La fiesta del chivo, la obra en la que el Nobel de Literatura 2010, Mario Vargas Llosa, retrata el asesinato del dictador dominicano Rafael Leónidas Trujillo, fue elegida comola novela española del siglo XXI en una encuesta realizada por el diario ABC de España.

La obra del peruano, que también posee la nacionalidad española, se impuso a novelas como “Tu rostro mañana”, de Javier Marías; y “El mal de Montano”, de Enrique Vila- Matas.
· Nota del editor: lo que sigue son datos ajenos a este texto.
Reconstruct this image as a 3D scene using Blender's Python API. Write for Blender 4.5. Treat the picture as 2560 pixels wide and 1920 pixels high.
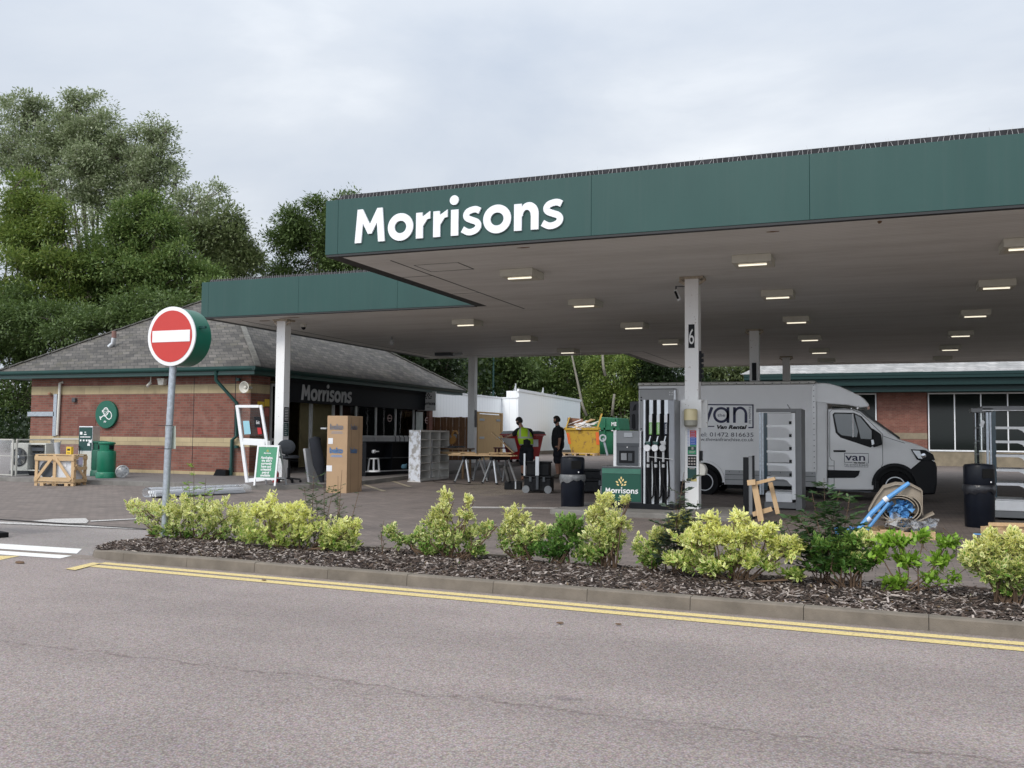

PRIMER CAPÍTULO DE LA FIESTA DEL CHIVO

Urania. No le habían hecho un favor sus padres; su nombre daba la idea de un planeta, de un mineral, de todo, salvo de la mujer espigada y de rasgos finos, tez bruñida y grandes ojos oscuros, algo tristes, que le devolvía el espejo. ¡Urania! Vaya ocurrencia. Felizmente ya nadie la llamaba así, sino Uri, Miss Cabral, Mrs. Cabral o Doctor Cabral. Que ella recordara, desde que salió de Santo Domingo («Mejor dicho, de Ciudad Trujillo», cuando partió aún no habían devuelto su nombre a la ciudad capital), ni en Adrian, ni en Boston, ni en Washington D.C., ni en New York, nadie había vuelto a llamarla Urania, como antes en su casa y en el Colegio Santo Domingo, donde las sisters y sus compañeras pronunciaban correctísimamente el disparatado nombre que le infligieron al nacer. ¿Se le ocurriría a él, a ella? Tarde para averiguarlo, muchacha; tu madre estaba en el cielo y tu padre muerto en vida. Nunca lo sabrás. ¡Urania! Tan absurdo como afrentar a la antigua Santo Domingo de Guzmán llamándola Ciudad Trujillo. ¿Sería también su padre el de la idea?

Está esperando que asome el mar por la ventana de su cuarto, en el noveno piso del Hotel Jaragua, y por fin lo ve. La oscuridad cede en pocos segundos y el resplandor azulado del horizonte, creciendo deprisa, inicia el espectáculo que aguarda desde que despertó, a las cuatro, pese a la pastilla que había tomado rompiendo sus prevenciones contra los somníferos. La superficie azul oscura del mar, sobrecogida por manchas de espuma, va a encontrarse con un cielo plomizo en la remota línea del horizonte, y, aquí, en la costa, rompe en olas sonoras y espumosas contra el Malecón, del que divisa pedazos de calzada entre las palmeras y almendros que lo bordean. Entonces, el Hotel Jaragua miraba al Malecón de frente. Ahora, de costado. La memoria le devuelve aquella imagen —¿de ese día?— de la niña tomada de la mano por su padre, entrando en el restaurante del hotel, para almorzar los dos solos. Les dieron una mesa junto a la ventana, y, a través de los visillos, Uranita divisaba el amplio jardín y la piscina con trampolines y bañistas. Una orquesta tocaba merengues en el Patio Español, rodeado de azulejos y tiestos con claveles. ¿Fue aquel día? «No», dice en voz alta. Al Jaragua de entonces lo habían demolido y reemplazado por este voluminoso edificio color pantera rosa que la sorprendió tanto al llegar a Santo Domingo tres días atrás.